音楽、文芸、映画。長年にわたって芸術の分野で表現し続ける者たち。本業も趣味も自分流のスタイルで楽しむ、そんな彼らの「大人のこだわり」にフォーカスしたRolling Stone Japanの連載。ヒップホップシーンにとどまらず、様々なジャンルのアーティストとコラボを経てきたラッパーのRyohu。約2年ぶりの2ndアルバム『Circus』には総勢13組のゲストが集結。これまでの歩みを凝縮したかのような多彩な作品に仕上がった。その背景にある創作哲学とは?Coffee & Cigarettes 40 | Ryohu 東京を拠点に活動するヒップホップクルーKANDYTOWN のメンバーとしても活動するかたわら、ソロ名義ではあいみょんやBase Ball Bear、ペトロールズそして朋友TENDREこと河原太朗など、多岐にわたるジャンルのアーティストとコラボレーションをしてきたラッパーのRyohu。10代からOKAMOTO’Sのメンバーらと組んだバンド、ズットズレテルズで名を馳せていた彼が、音楽に目覚めたのは小学6年生の頃。キングギドラの『最終兵器』を友人に聴かせてもらったのがきっかけだった。

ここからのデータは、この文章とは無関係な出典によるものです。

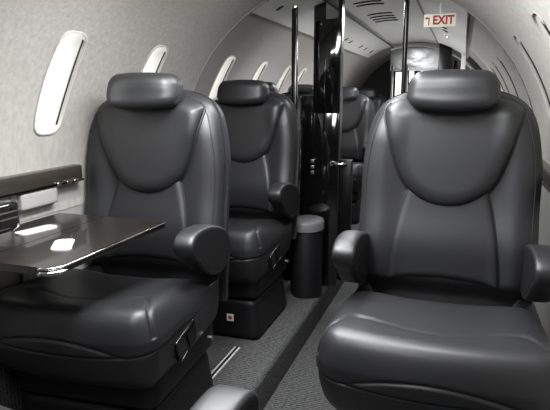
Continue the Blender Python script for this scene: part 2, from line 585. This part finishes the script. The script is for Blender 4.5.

「その前からレンタルCDショップで国内チャートの上位から順にアルバムを借りて、それをMDに入れて聴くなどしていました。でも、そういう行為自体が楽しかっただけで、音楽そのものにはそれほど興味なかったのだと思いますね。もちろんKICK THE CAN CREWやケツメイシのようなヒップホップのグループにも触れてはいたんですけど、『最終兵器』を聴いた時の衝撃は凄かったですね。今までと全く違う感覚というか、当時子供ながらにちょっと悪ぶりたい気持ちにもハマったのだと思います。そこからは、自分が好きな音楽を自発的に聴くようになっていきました」
Photo = Mitsuru Nishimura 国内のヒップホップはもちろん、当時日本でも大人気だったエミネムを入り口に、ジェイ・Zやスヌープ・ドッグなど海外のアーティストも掘り下げるようになる。しばらくはヒップホップ一筋だったRyohuだが、サンプリングソースを調べるなどしているうち、自然とブラックミュージックも聴くようになったという。